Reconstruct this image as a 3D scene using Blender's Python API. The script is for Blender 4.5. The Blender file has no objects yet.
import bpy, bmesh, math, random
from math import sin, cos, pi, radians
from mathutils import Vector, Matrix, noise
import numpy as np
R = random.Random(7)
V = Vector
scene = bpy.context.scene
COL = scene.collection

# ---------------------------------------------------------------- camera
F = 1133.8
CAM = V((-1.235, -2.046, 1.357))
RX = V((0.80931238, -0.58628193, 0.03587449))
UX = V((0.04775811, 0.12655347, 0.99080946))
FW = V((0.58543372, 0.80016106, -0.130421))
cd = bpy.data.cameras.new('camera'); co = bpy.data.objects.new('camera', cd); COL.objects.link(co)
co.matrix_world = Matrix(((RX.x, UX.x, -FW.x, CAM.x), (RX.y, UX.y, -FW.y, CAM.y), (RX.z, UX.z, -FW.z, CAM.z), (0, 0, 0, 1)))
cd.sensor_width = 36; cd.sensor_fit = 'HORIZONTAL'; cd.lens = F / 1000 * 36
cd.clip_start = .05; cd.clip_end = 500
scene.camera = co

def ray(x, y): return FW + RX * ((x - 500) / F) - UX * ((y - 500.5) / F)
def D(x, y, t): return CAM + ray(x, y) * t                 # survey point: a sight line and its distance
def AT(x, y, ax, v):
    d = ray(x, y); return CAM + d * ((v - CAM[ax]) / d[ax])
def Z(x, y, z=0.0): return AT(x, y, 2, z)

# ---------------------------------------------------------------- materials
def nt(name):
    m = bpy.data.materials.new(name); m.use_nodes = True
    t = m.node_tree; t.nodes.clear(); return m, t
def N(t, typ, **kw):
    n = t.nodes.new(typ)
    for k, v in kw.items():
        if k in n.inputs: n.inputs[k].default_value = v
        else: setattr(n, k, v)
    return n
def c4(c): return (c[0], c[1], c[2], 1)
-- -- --
◆ Exercise objective: Write out the listing's lines exactly, from its first line through the line that contains "def Z(x, y, z=0.0): return AT(x, y, 2, z)", and stop there.

◆ Result for this task:
Reconstruct this image as a 3D scene using Blender's Python API. The script is for Blender 4.5. The Blender file has no objects yet.
import bpy, bmesh, math, random
from math import sin, cos, pi, radians
from mathutils import Vector, Matrix, noise
import numpy as np
R = random.Random(7)
V = Vector
scene = bpy.context.scene
COL = scene.collection

# ---------------------------------------------------------------- camera
F = 1133.8
CAM = V((-1.235, -2.046, 1.357))
RX = V((0.80931238, -0.58628193, 0.03587449))
UX = V((0.04775811, 0.12655347, 0.99080946))
FW = V((0.58543372, 0.80016106, -0.130421))
cd = bpy.data.cameras.new('camera'); co = bpy.data.objects.new('camera', cd); COL.objects.link(co)
co.matrix_world = Matrix(((RX.x, UX.x, -FW.x, CAM.x), (RX.y, UX.y, -FW.y, CAM.y), (RX.z, UX.z, -FW.z, CAM.z), (0, 0, 0, 1)))
cd.sensor_width = 36; cd.sensor_fit = 'HORIZONTAL'; cd.lens = F / 1000 * 36
cd.clip_start = .05; cd.clip_end = 500
scene.camera = co

def ray(x, y): return FW + RX * ((x - 500) / F) - UX * ((y - 500.5) / F)
def D(x, y, t): return CAM + ray(x, y) * t                 # survey point: a sight line and its distance
def AT(x, y, ax, v):
    d = ray(x, y); return CAM + d * ((v - CAM[ax]) / d[ax])
def Z(x, y, z=0.0): return AT(x, y, 2, z)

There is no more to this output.